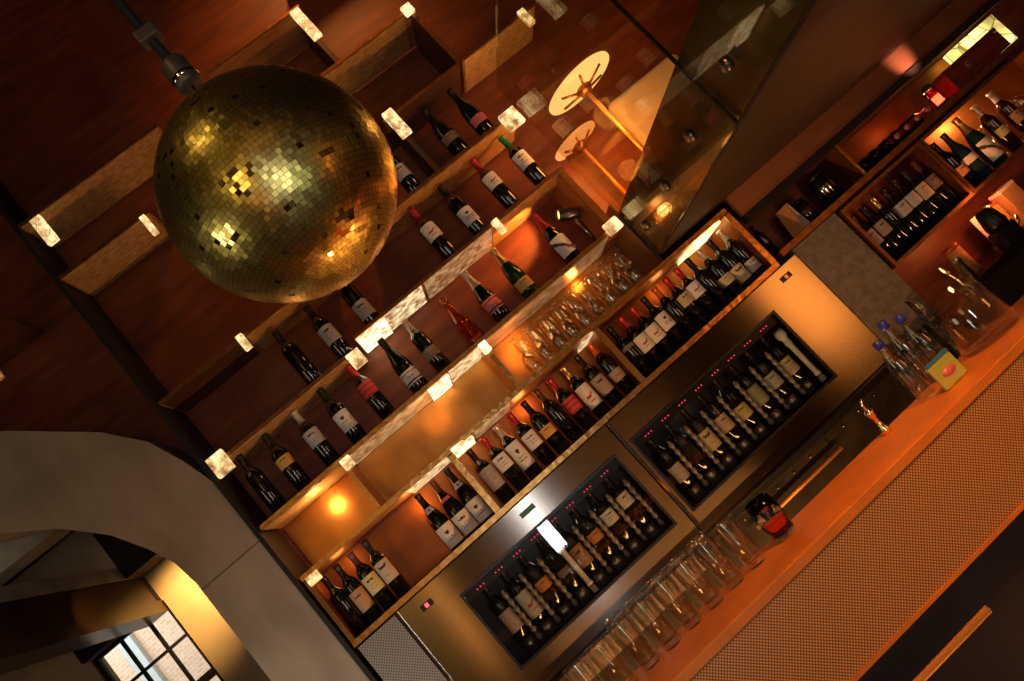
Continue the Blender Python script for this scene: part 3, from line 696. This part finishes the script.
# stretch between cooler and racks
def jar(x, y, z, lab, r, h, m, band):
    t = thing('lidded_jar', lab, 'jar', (x, y, z + .001))
    MB().lathe([(0, 0), (r * .92, 0), (r, .006), (r, h * .8), (r * .8, h * .88), (0, h * .88)], 20).build('body', M[m], t)
    MB().lathe([(0, h * .881), (r * .86, h * .881), (r * .86, h), (0, h)], 20).build('lid', M['black'], t)
    MB().lathe([(r + .0008, h * .35), (r + .0012, h * .36), (r + .0012, h * .55), (r + .0008, h * .56)], 20).build('band', M[band], t)
jar(2.255, .09, ZT, 'dark lidded jar with a shiny silver band above the grey panel', .055, .17, 'bottle', 'chrome')
jar(2.13, .17, ZT, 'short dark jar with a brown band behind the folded card', .05, .13, 'bottle_brown', 'foil_brown')
t = thing('folded_card', 'cream folded card standing above the grey panel', 'card', (1.985, .06, ZT + .001), .5)
MB().prism([(-.02, 0), (-.015, 0), (.022, .15), (.016, .15)], -.04, .04).build('front_leaf', M['paper_orange'], t)
MB().prism([(.048, 0), (.053, 0), (.028, .15), (.0225, .15)], -.04, .04).build('rear_leaf', M['paper_cream'], t)
bottle(2.34, .19, ZT, 'bordeaux', 'short black bottle between the banded jar and the brass divider', 'small bottles above the grey panel', 'bottle_brown', 'foil_black', (.05, .09, 'dim', 'lines'), None, 0, .64)
bottle(1.87, .17, ZT, 'bordeaux', 'short black bottle beyond the end board of the packed row', 'small bottles above the grey panel', 'bottle', 'foil_black', None, None, 0, .64)

# ------------------------------------------------------------------ counter clutter under the racks
t = thing('tea_box', 'pale orange box at the far end of the back counter', 'box', (2.93, .10, CT - .003), .1)
MB().box(-.055, .055, -.04, .04, 0, .19, .003).build('carton', M['paper_tan'], t); MB().box(-.056, .056, -.041, .041, .19, .21, .003).build('lid', M['paper_cream'], t)
t = thing('tea_box', 'deep orange box next to the pale orange box', 'box', (2.80, .12, CT - .003), -.1)
MB().box(-.05, .05, -.04, .04, 0, .17, .003).build('carton', M['paper_orange'], t); MB().box(-.051, .051, -.041, .041, .17, .187, .003).build('lid', M['foil_orange'], t)
t = thing('card_holder', 'leaning cream card in a block in front of the deep orange box', 'card', (2.68, .06, CT - .003), .1)
MB().box(-.03, .03, -.02, .02, 0, .03, .002).build('block', M['board'], t); MB().box(-.025, .025, -.003, .003, .0, .17, .001, TX((0, 0, .0305)) @ RX(.0)).build('card', M['paper_cream'], t)
t = thing('spice_tin', 'round orange tin on the back counter under the dark rack', 'tin', (2.50, .10, CT - .003))
MB().lathe(cyl(.042, 0, .15), 24).build('can', M['paper_orange'], t); MB().lathe(cyl(.044, .1505, .172), 24).build('lid', M['foil_orange'], t)
t = thing('coffee_grinder', 'bulky black grinder in front of the orange boxes', 'grinder', (2.66, -.13 + .09, CT - .003))
MB().box(-.06, .06, -.05, .03, 0, .10, .012).build('base', M['black'], t)
MB().lathe([(0, .1005), (.05, .1005), (.055, .12), (.042, .20), (.03, .215), (0, .215)], 20, TX((0, -.01, 0))).build('hopper', M['black'], t)
MB().tube([(.062, -.02, .05), (.09, -.02, .06), (.10, -.02, .09)], .008, 8).build('handle', M['chrome'], t)

# ------------------------------------------------------------------ the mezzanine rail and lamps
gp = thing('balustrade_glass', 'clear glass rail panel next to the shelf wall', 'glass panel', (1.35, -.64, 1.96))
MB().box(-.006, .006, -.665, .632, 0, 1.17).build('pane', M['rail_pane'], gp)
gq = thing('balustrade_glass', 'clear glass rail panel farther from the shelf wall, past the seam', 'glass panel', (1.35, -2.2, 1.96))
MB().box(-.006, .006, -.87, .882, 0, 1.17).build('pane', M['rail_pane'], gq)
for p, ys in ((gp, (-.19, -.64, -1.07)), (gq, (-1.52, -2.0, -2.5))):
    for y in ys:
        MB().lathe([(0, -.03), (.020, -.03), (.024, -.024), (.024, -.0065), (0, -.0065)], 20, TX((0, y - p.location.y, .12)) @ RY(PI / 2)).build('fixing_stud', M['steel_dark'], p)
o = MB().box(1.3445, 1.3555, -1.3165, -1.3065, 1.96, 3.13).build('seal_strip', M['black_matt']); tag(o, 'thin black seal strip between the two glass rail panels', 'seal')

M['disc_lit'] = emit('lit_lamp_disc', (1, .52, .17), 1.9)
M['disc_mirrored'] = emit('mirrored_lamp_disc', (1, .33, .08), 1.2)
def torchiere(label, px, py, z, r, m):
    x, y = atz(px, py, z)
    t = thing('table_lamp', label, 'lamp', (x, y, 2.2505))
    H = z - 2.2505
    MB().lathe([(0, 0), (r * .42, 0), (r * .42, .012), (.02, .03), (0, .03)], 24).build('foot', M['brass'], t)
    MB().tube([(0, 0, .03), (0, 0, H - .03)], .011, 10).build('pole', M['brass'], t)
    MB().lathe([(0, H - .004), (r * .6, H), (r, H + .01), (r, H + .018), (0, H + .010)], 36).build('glowing_disc', M[m], t)
    h = MB().lathe([(0, H - .055), (.03, H - .05), (.05, H - .02), (.03, H - .006), (0, H - .006)], 16).build('hub', M['edge_dull'], t)
    for i in range(6):
        a = i * PI / 3 + .3
        MB().tube([(.03 * math.cos(a), .03 * math.sin(a), H - .03), (r * .72 * math.cos(a), r * .72 * math.sin(a), H - .006)], .0065, 8).build('spoke', M['edge_dull'], t)
    return t
torchiere('large glowing disc lamp behind the glass rail', 581, 86, 2.86, .20, 'disc_lit')
torchiere('smaller orange disc standing in for the reflection of the large lamp', 577, 143, 2.70, .135, 'disc_mirrored')  # mirrored image of the large disc, built as a glowing lamp
# pale upholstered chair
t = thing('bench', 'pale upholstered bench back behind the glass rail beside the disc lamps', 'bench', (1.90, .18, 2.2505))
def rounded(mb_args, bev, name, m, parent):
    mb = MB(); mb.box(*mb_args); me = mb.mesh(name, m); o = link(name, me, parent)
    bv = o.modifiers.new('b', 'BEVEL'); bv.width = bev; bv.segments = 6
    for p in me.polygons: p.use_smooth = True
    return o
M['cream_fabric'] = mat('cream_upholstery', (.78, .62, .44), .7, 0, var=.06, scale=12)
MB().box(-.10, .40, -.10, .11, 0, .15, .01).build('base', M['board_dark'], t)
rounded((-.11, .41, -.11, .02, .151, .23), .035, 'seat', mat('brown_leather', (.12, .05, .025), .45), t)
rounded((-.10, .40, .025, .115, .151, .52), .042, 'backrest', M['cream_fabric'], t)

# ------------------------------------------------------------------ mirror ball
bx_, bz_ = at(280.5, 187.5, -1.7)
BR = .2965
t = thing('mirror_ball', 'big gold mirror ball hanging in front of the upper shelves', 'mirror ball', (bx_, -1.7, bz_))
tilt = RX(.06)
MB().lathe([(BR * .985 * math.sin(PI * i / 40), -BR * .985 * math.cos(PI * i / 40)) for i in range(41)], 64, tilt).build('core', M['ball_core'], t)
def ball_normal(px, py):
    d = ray(px, py).normalized(); oc = EYE - Vector((bx_, -1.7, bz_))
    bq = oc.dot(d); cq = oc.dot(oc) - BR * BR; q = bq * bq - cq
    tt = -bq - math.sqrt(max(q, 0)); h = EYE + d * tt
    n = (h - Vector((bx_, -1.7, bz_))).normalized()
    return n, h, d - 2 * d.dot(n) * n
GL = [ball_normal(*q) for q in ((225, 236), (240, 182), (345, 222))]
GLINT = [g[0] for g in GL]
bm = MB(); rows = 70
for j in range(rows):
    a0, a1 = PI * j / rows, PI * (j + 1) / rows
    am = (a0 + a1) / 2
    n = max(6, int(round(2 * PI * math.sin(am) * rows / PI)))
    off = random.random() * 2 * PI
    for i in range(n):
        b0 = off + 2 * PI * i / n; bm_ = b0 + PI / n
        c = Vector((math.sin(am) * math.cos(bm_), math.sin(am) * math.sin(bm_), -math.cos(am)))
        e1 = Vector((-math.sin(bm_), math.cos(bm_), 0)); e2 = c.cross(e1)
        q = Matrix.Rotation(random.gauss(0, .032), 3, e1) @ Matrix.Rotation(random.gauss(0, .032), 3, e2)
        e1, e2 = q @ e1, q @ e2
        h1 = BR * math.sin(am) * PI / n * .94; h2 = BR * PI / rows / 2 * .94
        P = c * BR
        vs = [bm.bm.verts.new(tilt.to_3x3() @ (P + e1 * s1 * h1 + e2 * s2 * h2)) for s1, s2 in ((-1, -1), (1, -1), (1, 1), (-1, 1))]
        nw = tilt.to_3x3() @ c
        clear = random.random() < (.02 if all(nw.angle(g) > .10 for g in GLINT) else .75)
        bm.bm.faces.new(vs).material_index = 1 if clear else 0
bm.build('mirror_tile_skin', [M['mirror_tile'], M['mirror_tile_clear']], t)
top = BR
MB().lathe([(0, top - .004), (.03, top - .004), (.03, top + .012), (.012, top + .02), (0, top + .02)], 20).build('top_cap', M['chrome'], t)
mz = at(170, 82, -1.7)[1]
MB().tube([(0, 0, top + .02), (0, 0, mz - bz_ - .05)], .004, 8).build('chain', M['steel_dark'], t)
t = thing('ball_motor', 'small grey turning motor above the mirror ball', 'motor', (bx_, -1.7, mz))
MB().lathe([(0, -.047), (.030, -.047), (.036, -.040), (.036, .035), (.030, .045), (0, .045)], 24).build('housing', M['motor'], t)
MB().lathe([(.037, -.03), (.038, -.03), (.038, -.015), (.037, -.015)], 24).build('band', M['chrome'], t)
MB().tube([(0, 0, .045), (0, 0, 5.6 - mz)], .014, 10).build('drop_rod', M['black_matt'], t)
MB().box(-.03, .03, -.024, .024, .125, .165, .004).build('bracket', M['motor'], t)

# ------------------------------------------------------------------ bar counter
YB, YF, ZB = -1.345, -1.64, 1.0
bar = thing('bar_counter', 'long bar with a copper top and punched copper front', 'bar counter', (1.6, -1.5, 0))
X = lambda v: v - 1.6
MB().box(X(-1.6), X(4.6), YF + 1.5, YB + 1.5, ZB - .03, ZB, .004).build('bar_top', M['bar_top'], bar)
MB().box(X(-1.6), X(4.6), YF + 1.505, YF + 1.525, .722, ZB - .031).build('punched_front', M['bar_mesh'], bar)
MB().box(X(-1.6), X(4.6), YF + 1.50, YF + 1.53, .712, .7215).build('lower_trim', M['bar_top'], bar)
MB().box(X(-1.6), X(4.6), YF + 1.56, YB + 1.48, 0, .7115).build('base', M['bar_dark'], bar)
MB().box(X(-1.6), X(4.6), YF + 1.53, YB + 1.49, .722, ZB - .031).build('carcass', M['bar_dark'], bar)
xe = at(988, 609, -1.78)
t = thing('hand_rail', 'glowing brass rail end below the punched bar front', 'rail', (xe[0] - .5, -1.78, xe[1]))
MB().tube([(-.9, 0, 0), (.5, 0, 0)], .0095, 14).build('bar', M['brass'], t)
for q in (-.7, -.1): MB().tube([(q, 0, 0), (q, .137, 0)], .009, 10).build('bracket', M['brass'], t)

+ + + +

**WHAT THE TASK REQUIRES:** Skip the pictures and restate exactly the lines from the beginning of the listing to the line with "bottle(1.87, .17, ZT, 'bordeaux', 'short", that line included.

**TASK OUTPUT:**
Continue the Blender Python script for this scene: part 3, from line 696. This part finishes the script.
# stretch between cooler and racks
def jar(x, y, z, lab, r, h, m, band):
    t = thing('lidded_jar', lab, 'jar', (x, y, z + .001))
    MB().lathe([(0, 0), (r * .92, 0), (r, .006), (r, h * .8), (r * .8, h * .88), (0, h * .88)], 20).build('body', M[m], t)
    MB().lathe([(0, h * .881), (r * .86, h * .881), (r * .86, h), (0, h)], 20).build('lid', M['black'], t)
    MB().lathe([(r + .0008, h * .35), (r + .0012, h * .36), (r + .0012, h * .55), (r + .0008, h * .56)], 20).build('band', M[band], t)
jar(2.255, .09, ZT, 'dark lidded jar with a shiny silver band above the grey panel', .055, .17, 'bottle', 'chrome')
jar(2.13, .17, ZT, 'short dark jar with a brown band behind the folded card', .05, .13, 'bottle_brown', 'foil_brown')
t = thing('folded_card', 'cream folded card standing above the grey panel', 'card', (1.985, .06, ZT + .001), .5)
MB().prism([(-.02, 0), (-.015, 0), (.022, .15), (.016, .15)], -.04, .04).build('front_leaf', M['paper_orange'], t)
MB().prism([(.048, 0), (.053, 0), (.028, .15), (.0225, .15)], -.04, .04).build('rear_leaf', M['paper_cream'], t)
bottle(2.34, .19, ZT, 'bordeaux', 'short black bottle between the banded jar and the brass divider', 'small bottles above the grey panel', 'bottle_brown', 'foil_black', (.05, .09, 'dim', 'lines'), None, 0, .64)
bottle(1.87, .17, ZT, 'bordeaux', 'short black bottle beyond the end board of the packed row', 'small bottles above the grey panel', 'bottle', 'foil_black', None, None, 0, .64)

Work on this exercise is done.